John Stott finishes his race

I just heard the news that John Stott died at age 90. Stott was a faithful minister of the gospel, theologian, and contender for orthodox Christianity at a time when many of his contemporaries were abandoning the "faith once delivered to the saints." He was probably the most influential English-speaking evangelical of the 20th century despite not being known widely outside the UK. Christianity Today says that he "shaped the faith of a generation." Stott never married, but he was a spiritual father and mentor to many, including my own pastor. He spent the last few years living quietly in a retirement home. His legacy lives on in the lives of those who came to faith in Christ as a result of his ministry. Well done, good and faithful servant.

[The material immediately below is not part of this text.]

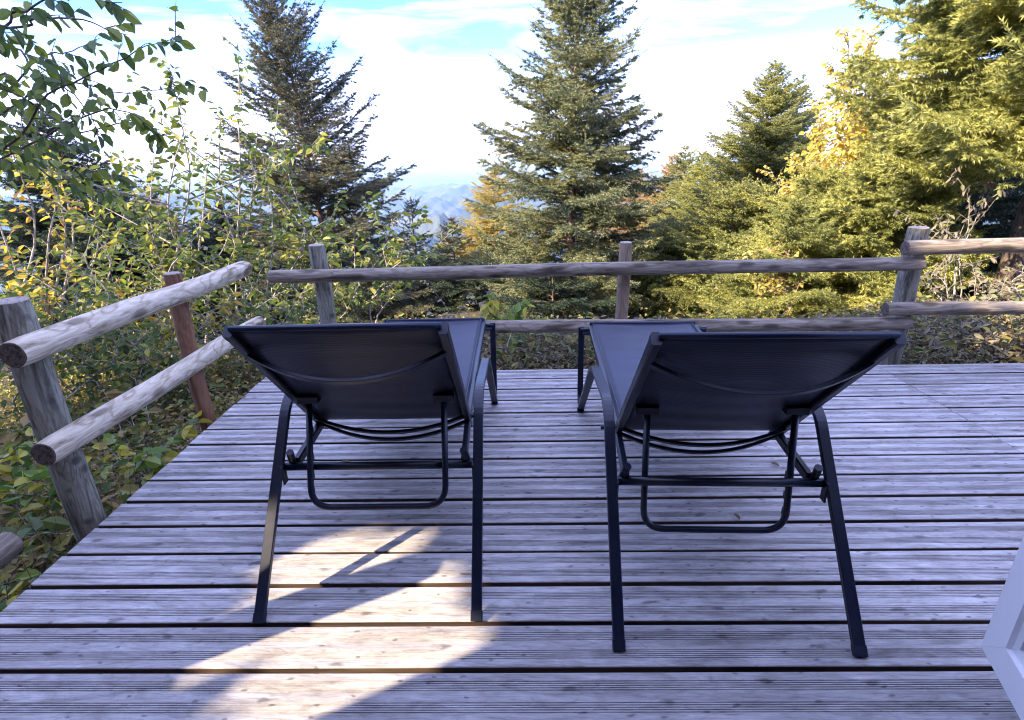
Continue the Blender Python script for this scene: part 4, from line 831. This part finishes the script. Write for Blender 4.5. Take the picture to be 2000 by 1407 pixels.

Here are some quotes from Stott's essential book The Cross of Christ. On the necessity of the cross. . .


Our insistence that according to the gospel the cross of Christ is the only ground on which God forgives sin bewilders many people. "Why should our forgiveness depend on Christ's death?" they ask. "Why does God not simply forgive us, without the necessity of the cross? . . . It sounds like a primitive superstition that modern people should long since have discarded."


The crucial question we should ask, therefore, is a different one. It is not why God finds it difficult to forgive, but how he finds it possible at all. As Emil Brunner put it, "Forgiveness is the very opposite of anything which can be taken for granted. Nothing is less obvious than forgiveness." Or, in the words of Carnegie Simpson, "forgiveness is to man the plainest of duties; to God it is the profoundest of problems."

The problem of forgiveness is constituted by the inevitable collision between divine perfection and human rebellion, between God as he is and us as we are. The obstacle to forgiveness is neither our sin alone nor our guilt alone, but the divine reaction in love and wrath toward guilty sinners. For, although indeed "God is love", yet we have to remember that his love is "holy love", love which yearns over sinners while at the same time refusing to condone their sin.


All inadequate doctrines of the atonement are due to inadequate doctrines of God and humanity. If we bring God down to our level and raise ourselves to his, then of course we see no need for a radical salvation, let alone for a radical atonement to secure it. When, on the other hand, we have glimpsed the blinding glory of the holiness of God and have been so convicted of our sin by the Holy Spirit that we tremble before God and acknowledge that we are, namely "hell-deserving sinners," then and only then does the necessity of the cross appear so obvious that we are astonished we never saw it before.